The biggest numbers from Modi government’s last full budget are mixed
EconomyReport

The biggest numbers from Modi government’s last full budget are mixed

The govt has been struggling with managing its spending following the rollout of the GST last year as well as the impact of demonetisation.

   
Arun Jaitley arrives in the Parliament ahead of budget

Arun Jaitley | Manvender Vashist/PTI

The government has been struggling with managing its spending following the rollout of the goods and services tax last year as well as the impact of demonetisation.

New Delhi: The big, macro numbers from the last full budget of the Narendra Modi government are mixed – some room for hope, some for celebration and some for concern.

But the bottomline: the Indian economy seems to be turning the corner months after the growth rate dipped to its lowest in years.

Presenting the budget for 2018-19 Thursday, Finance Minister Arun Jaitley said India is on course to achieve over 8 per cent economic growth, boosted by good performance in manufacturing, services and exports. The GDP for the second-half of the current fiscal has been pegged at between 7.2 per cent and 7.5 per cent.

The economy expanded at the rate of 6.3 per cent in the second quarter of 2017-18, following a slowdown as the goods and services tax came into effect and the economy pulled out of the impact of demonetisation drive.

But the news on fiscal deficit didn’t bring cheer as the government pegged its fiscal deficit target for 2018-19 at 3.3 per cent of the GDP against the desirable level of 3 per cent and revised the estimates for 2017-18 to 3.5 per cent or 5.95 lakh crore.

Jaitley said the impact of a shortfall from non-tax revenue due to deferral of spectrum allocation and accounting of revenue from GST for 11 months and not 12 was offset by higher direct tax revenue and bigger receipts from disinvestments.

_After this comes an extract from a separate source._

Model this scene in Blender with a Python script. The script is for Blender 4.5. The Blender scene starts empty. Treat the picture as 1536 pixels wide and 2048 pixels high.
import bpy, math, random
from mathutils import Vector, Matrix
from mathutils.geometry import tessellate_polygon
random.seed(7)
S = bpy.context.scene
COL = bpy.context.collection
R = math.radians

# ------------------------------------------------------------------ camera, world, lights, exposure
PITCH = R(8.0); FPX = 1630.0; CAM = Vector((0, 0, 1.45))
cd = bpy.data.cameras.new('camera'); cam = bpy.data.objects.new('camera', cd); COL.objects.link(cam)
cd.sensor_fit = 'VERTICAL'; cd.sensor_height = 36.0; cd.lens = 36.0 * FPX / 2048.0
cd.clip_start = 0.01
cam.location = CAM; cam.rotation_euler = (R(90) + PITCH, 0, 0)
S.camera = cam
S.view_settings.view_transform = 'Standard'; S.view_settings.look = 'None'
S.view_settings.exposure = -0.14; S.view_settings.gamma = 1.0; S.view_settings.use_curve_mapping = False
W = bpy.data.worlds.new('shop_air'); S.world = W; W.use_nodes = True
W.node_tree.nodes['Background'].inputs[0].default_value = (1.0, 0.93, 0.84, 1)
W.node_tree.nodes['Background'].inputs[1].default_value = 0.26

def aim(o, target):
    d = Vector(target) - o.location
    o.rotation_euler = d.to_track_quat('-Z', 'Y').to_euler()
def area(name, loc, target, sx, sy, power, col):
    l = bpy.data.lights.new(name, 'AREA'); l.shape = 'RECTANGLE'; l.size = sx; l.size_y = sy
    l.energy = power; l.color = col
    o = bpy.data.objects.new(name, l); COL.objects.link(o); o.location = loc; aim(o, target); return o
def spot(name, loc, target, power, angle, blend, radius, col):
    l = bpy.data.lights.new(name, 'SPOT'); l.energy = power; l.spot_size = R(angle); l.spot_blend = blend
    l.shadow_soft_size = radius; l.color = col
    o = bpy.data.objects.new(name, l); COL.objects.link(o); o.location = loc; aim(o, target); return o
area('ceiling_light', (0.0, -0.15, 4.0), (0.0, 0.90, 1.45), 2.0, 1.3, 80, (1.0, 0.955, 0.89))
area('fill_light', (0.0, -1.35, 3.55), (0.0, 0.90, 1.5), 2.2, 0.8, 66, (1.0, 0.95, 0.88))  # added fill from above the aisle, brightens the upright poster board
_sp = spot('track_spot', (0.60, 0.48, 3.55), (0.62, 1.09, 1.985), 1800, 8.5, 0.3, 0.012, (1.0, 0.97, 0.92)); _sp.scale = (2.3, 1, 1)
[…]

The government has been struggling with managing its spending following the roll out of the goods and services tax last year as well as the impact of demonetisation.

In other good news, stake sale in public sector units earned the government Rs 1 lakh crore against the targeted Rs 72,500 crore. And the target for disinvestments has been raised to Rs 80,000 crore for 2018-19.

The Exchange Traded Fund Bharat-22, which was introduced to raise Rs 14,500 crore, was oversubscribed in all segments.

The finance minister said that the bank recapitalisation programme has been launched with bonds of Rs 80,000 crore being issued this year. This recapitalisation will pave the way for public sector banks to lend additional credit of Rs 5 lakh crore. In addition, it is proposed to allow strong regional rural banks to raise capital from the market to enable them to increase their credit to the rural economy.

The government has proposed to accept the recommendations of the Fiscal Reform and Budgetary Committee relating to the adoption of the debt rule and to bring down the national debt to 40 per cent of the GDP. They have also accepted the recommendation to use the fiscal deficit target as key operational parameter.